Le tabelle mostrano nello specifico una crescita annua di 394mila occupati (+1,7%), che coinvolge innanzitutto i dipendenti a tempo indeterminato (+478mila, +3,1%) e poi gli indipendenti (+48 mila, +1,0%), mentre quelli a termine diminuiscono (-132mila, -4,6%). Dinamica positiva anche rispetto al trimestre precedente: gli occupati aumentano di 75mila unità (+0,3%), con la crescita dei dipendenti permanenti (+92mila, +0,6%) e degli autonomi (+32mila, +0,6%), che compensano il calo dei dipendenti a termine (-49mila, -1,7%). Il tasso di occupazione raggiunge il 62,0%, il tasso di disoccupazione scende al 7,2% e quello di inattività sale al 33,1%. Dati anche migliori in quelli provvisori di aprile scorso, con il tasso di occupazione record al 62,3% e quello di disoccupazione in discesa al 6,9%.

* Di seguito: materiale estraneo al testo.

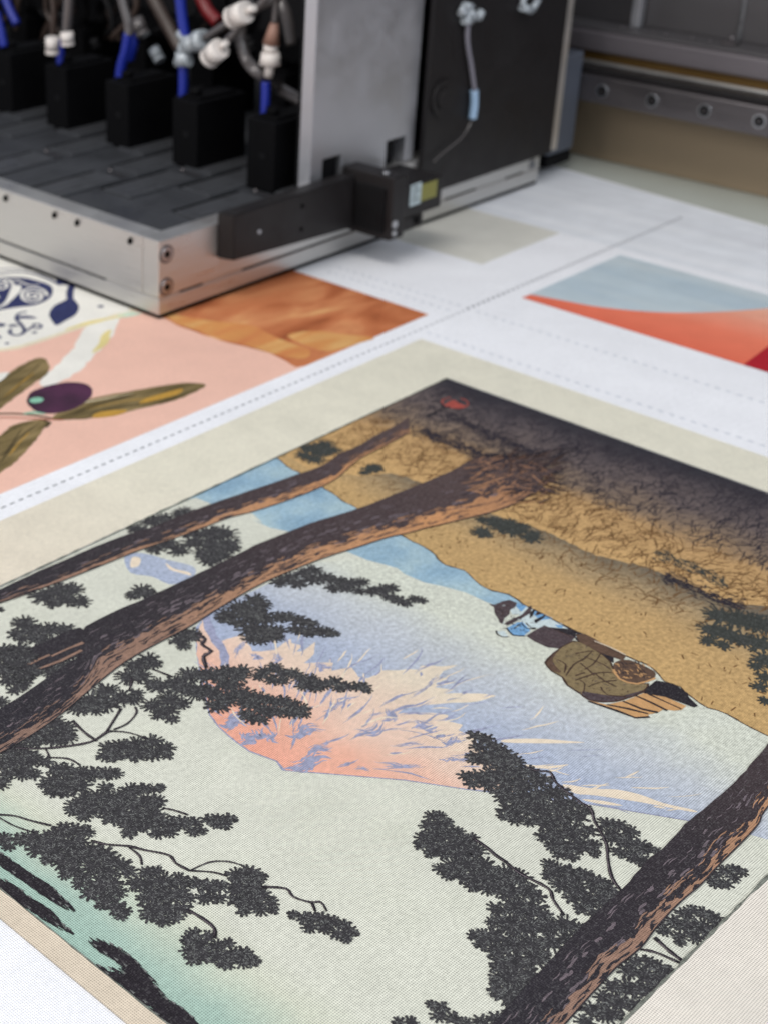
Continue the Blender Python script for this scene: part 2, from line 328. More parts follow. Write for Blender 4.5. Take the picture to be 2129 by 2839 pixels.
# needle tufts
def tuft(t,x,y,r,mat=None,lay=20,fl=True,squash=1.0):
    mat=mat or M_leaf
    c=P(t,x,y);e=P(t,x+r,y);R=math.hypot(e[0]-c[0],e[1]-c[1])*1.13
    n=11;ph=random.random()*6
    A.poly([(c[0]+math.cos(ph+i*2*math.pi/n)*R*.68*random.uniform(.85,1.1),c[1]+math.sin(ph+i*2*math.pi/n)*R*.68*random.uniform(.85,1.1)) for i in range(n)],mat,lay,8)
    nb=max(9,int(2*math.pi*R/.00158))
    for i in range(nb):
        a=i*2*math.pi/nb+random.gauss(0,.12);r1=R*random.uniform(1.0,1.24);w=random.uniform(.00058,.00084)
        ca,sa=math.cos(a),math.sin(a);r0=R*.5
        b=a+random.uniform(-.12,.12);cb,sb=math.cos(b),math.sin(b)
        p=[(c[0]+ca*r0-sa*w*.5,c[1]+sa*r0+ca*w*.5),(c[0]+cb*r1*.9-sb*w*.62,c[1]+sb*r1*.9+cb*w*.62),(c[0]+cb*r1-sb*w*.25,c[1]+sb*r1+cb*w*.25),(c[0]+cb*r1+sb*w*.25,c[1]+sb*r1-cb*w*.25),(c[0]+cb*r1*.9+sb*w*.62,c[1]+sb*r1*.9-cb*w*.62),(c[0]+ca*r0+sa*w*.5,c[1]+sa*r0-ca*w*.5)]
        A.poly(p,mat,lay,8)
    if fl:
        for i in range(int(26*(R/.006)**2)+6):
            a=random.random()*6.28;rr=R*random.uniform(.15,.95);l=random.uniform(.0005,.0018);w=random.uniform(.00010,.00024);ca,sa=math.cos(a),math.sin(a)
            x0,y0=c[0]+ca*rr,c[1]+sa*rr
            A.poly([(x0-sa*w,y0+ca*w),(x0+ca*l,y0+sa*l),(x0+sa*w,y0-ca*w)],M_fleck,lay+10,6)
def tufts(t,s,**k):
    v=[int(q) for q in s.split()]
    for i in range(0,len(v),3): tuft(t,v[i],v[i+1],v[i+2],**k)
tufts(9,"1350 700 90 1450 720 100 1560 740 100 1640 760 100 1300 790 80 1400 820 90 1500 850 80 1600 880 90 1275 860 50 1380 890 50 1640 980 80 1580 1020 50 1640 1090 60 1600 1150 50 1640 1240 45",mat=M_bush,fl=False)
tufts(5,"1320 1610 60 1400 1560 60 1500 1600 70 1600 1640 60 330 1130 70 410 1110 60 360 1190 55 460 1140 50 300 1170 50 680 1250 45 725 1250 30 640 1270 28 700 1235 40",mat=M_bush,fl=False)
tufts(8,"1500 100 40 1580 110 60 1640 160 50 1540 200 35 1500 210 20",mat=M_bush,fl=False)
tufts(9,"20 120 60 100 140 50 180 180 35",mat=M_bush,fl=False)
tufts(7,"""1000 110 70 900 160 60 1080 90 60 1220 50 60 1180 60 50 1130 110 60 1380 190 90 1470 190 90 1500 260 80 1280 250 80 1100 260 70 1020 290 60 1180 300 70
1380 360 80 1330 320 60 1450 330 80 1530 290 50 290 600 90 380 560 80 470 560 80 530 640 65 440 620 80 350 650 55 930 570 75 980 590 50 870 600 45
160 780 80 110 850 60 220 830 80 330 820 80 430 820 65 260 880 80 150 880 50 0 690 30 20 960 70 80 980 80 20 1080 80 120 1080 80 60 1150 70 180 1120 60 150 1180 60 0 1300 60 100 1220 50
350 1090 70 420 1060 60 480 1050 60 1500 730 80 1580 680 90 1640 720 90 1560 780 50 1470 750 50 1240 850 75 1180 890 65 1290 870 50 1210 930 45
980 1020 70 900 1060 80 1020 1050 50 850 1130 80 930 1130 70 1250 1120 75 1350 1120 80 1450 1120 80 1150 1170 65 1050 1190 75 1000 1180 50 1200 1200 90 1300 1230 90 1400 1240 90 1500 1180 90
1560 1130 75 1600 1250 80 1500 1280 80 1430 1320 75 1120 1280 80 1200 1310 55 1100 1350 75 1050 1380 55 1130 1410 45 1000 1320 65 1620 1380 50 700 1230 80 600 1290 90 520 1330 80 700 1310 80
630 1350 55 800 1270 80 880 1280 55 900 1240 50 560 1340 55 350 1430 80 270 1470 80 420 1480 80 350 1530 75 200 1530 80 450 1530 60 250 1560 55 120 1590 60 400 1560 40
1000 1560 70 900 1580 75 800 1590 75 720 1600 65 1090 1600 60 1000 1630 75 880 1640 75 760 1640 60 60 1640 60 180 1640 60 1500 1090 60 1600 1090 60""")
tufts(7,'1440 285 80 1390 260 70 1250 190 60')
tufts(5,'385 1150 60 420 1150 45',mat=M_bush,fl=False)
tufts(8,"""400 430 55 340 450 55 250 480 65 180 510 55 300 520 55 400 490 65 480 480 65 560 500 55 530 550 50 610 550 50 640 520 65 720 510 50 700 570 40 780 570 55 850 560 60 910 550 50 900 610 50 960 630 50
1010 650 42 1060 620 42 1110 630 38 20 630 75 60 660 65 0 720 90 80 750 80 180 740 60 240 740 55 310 765 60 380 780 50 0 820 90 100 840 80 170 830 60 290 820 55 370 840 55 440 830 60 500 840 50 545 848 32 60 890 55 150 870 55 0 880 60
150 1070 50 80 1100 60 40 1130 45 200 1110 55 270 1110 55 130 1150 55 200 1160 45 320 1140 60 390 1150 55 340 1190 55 420 1200 55 480 1180 55 540 1160 50 570 1205 45 620 1195 50 690 1195 50 735 1195 42 755 1222 32
50 1270 65 130 1290 55 200 1290 55 270 1320 60 330 1340 50 350 1380 35 0 1310 80 80 1350 75 170 1360 65 250 1370 55 60 1410 55 0 1400 60 300 1375 45
1460 1520 50 1530 1540 55 1480 1590 55 1590 1590 55 1550 1640 60 1450 1650 45 1640 1620 60""")
tufts(10,"""700 -10 60 760 0 50 880 -20 60 1000 -20 50 1100 -10 40 100 30 80 200 20 80 40 40 70 150 100 75 230 115 50 300 30 50 50 110 55 0 180 60 30 150 40
380 80 70 450 90 70 540 120 80 620 110 65 700 110 65 760 110 50 360 150 65 300 180 50 430 180 80 350 225 55 420 235 50 520 190 80 860 220 65 940 210 55 1020 210 45 1060 200 32 700 200 50 800 260 70 720 270 70 640 260 60
560 280 70 500 320 65 480 350 50 600 340 80 560 385 55 680 340 80 780 340 80 880 310 80 970 290 75 1040 290 55 900 380 80 820 400 75 740 400 70 1000 370 80 870 460 75 950 440 75 1060 420 75 850 500 50 1040 490 60 1130 440 65
1120 495 50 1200 430 60 1280 430 50 1270 485 50 1330 485 35 1370 410 45 1430 405 50 1500 405 48 1480 445 45 1420 445 35 1535 410 28 420 470 60 500 480 65 570 490 55 380 520 80 300 540 80 200 540 75 130 540 55 250 600 75 350 620 80 460 580 80
520 560 65 30 540 55 60 590 40 420 680 80 330 670 55 520 650 80 600 620 80 680 640 75 620 720 80 740 680 65 800 710 65 840 755 55 700 760 80 480 740 75 560 790 65 430 770 45 520 835 45 650 850 80 740 830 65 600 890 65 700 920 75
780 890 55 680 965 50 760 985 65 820 1015 45 800 1045 40 960 755 50 1030 750 50 900 830 65 980 830 80 1080 820 75 1180 810 65 1225 830 50 1000 900 80 1100 900 80 950 935 50 1180 900 70 1000 1000 80 1100 1000 80 980 1045 55 1080 1075 55 1155 1055 50
1200 1000 60 1240 930 45 1300 830 55 1380 850 65 1450 850 55 1350 925 60 1440 930 50 1560 780 65 1640 760 65 1560 860 80 1650 860 80 1550 940 55 1640 960 75 1600 1010 50
1275 1160 50 1240 1195 50 1300 1230 80 1370 1180 50 1240 1270 50 1330 1300 75 1270 1330 50 1430 1240 50 1500 1225 45 1440 1310 65 1530 1300 60 1600 1290 55 1500 1360 50 1600 1345 55 1650 1330 45 1455 1360 35""")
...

Plaude la ministra del Lavoro e delle Politiche sociali, Marina Calderone: “Aumento del lavoro stabile, del lavoro autonomo, delle ore lavorate. Chi sostiene che in Italia aumenta il lavoro precario viene smentito dai dati Istat e da tutte le proiezioni che dimostrano invece quanto sia efficace l’azione del governo”, commenta. Un punto su cui insiste anche la Cisl, dicendo basta “all’enfasi sulla precarietà”, perché – sostiene – distoglie dagli altri problemi che riguardano l’occupazione di donne e giovani, per i quali “nonostante i progressi, restiamo agli ultimi posti in Europa”.

E, dice il segretario confederale Mattia Pirulli, questa situazione “non si contrasta cambiando le leggi sul lavoro” bensì insistendo sull’orientamento scolastico e universitario, sulle politiche attive, sulla formazione e sulla conciliazione vita-lavoro. Nessuno la cita, ma il riferimento sembra essere in primis alla Cgil che ormai da tempo porta avanti la sua battaglia contro la precarietà e per i quattro referendum sul lavoro (e contro il Jobs act), sui quali ha già raggiunto le 500mila firme. Per Confesercenti, l’aumento degli occupati sta trainando la crescita, grazie anche alla spinta di turismo e ristorazione, che tra gennaio e marzo – sottolinea – registrano una crescita di dipendenti del 6,9%.

E per cercare di entrare nel mondo del lavoro continuano a prevalere le vie informali. La pratica di rivolgersi a parenti, amici e conoscenti resta la più diffusa: la quota di chi lo fa rimane al 75,7%, come indicano sempre i dati Istat sul primo trimestre dell’anno, confrontati con il primo trimestre 2023. Seguono l’invio di domande e curriculum (65,4%, +1,3 punti) e la consultazione di offerte di lavoro (49,2%, +1,8 punti). In maggiore aumento, tra i disoccupati, risulta la quota di chi si rivolge al Centro pubblico per l’impiego (27,3%, +3,3 punti) e, seppur meno intensamente, cresce anche quella di chi si rivolge alle agenzie private di intermediazione o somministrazione (20,0%, +0,8 punti). Nei primi tre mesi dell’anno crescono anche le ore lavorate (+0,6% rispetto al trimestre precedente e +1,5% sul primo trimestre 2023), più del Pil (+0,3% congiunturale e +0,7% annuo). E sale anche il costo del lavoro: +1,6% in un anno, spinto dalle retribuzioni (+1,8%), più dei contributi sociali (+0,9%).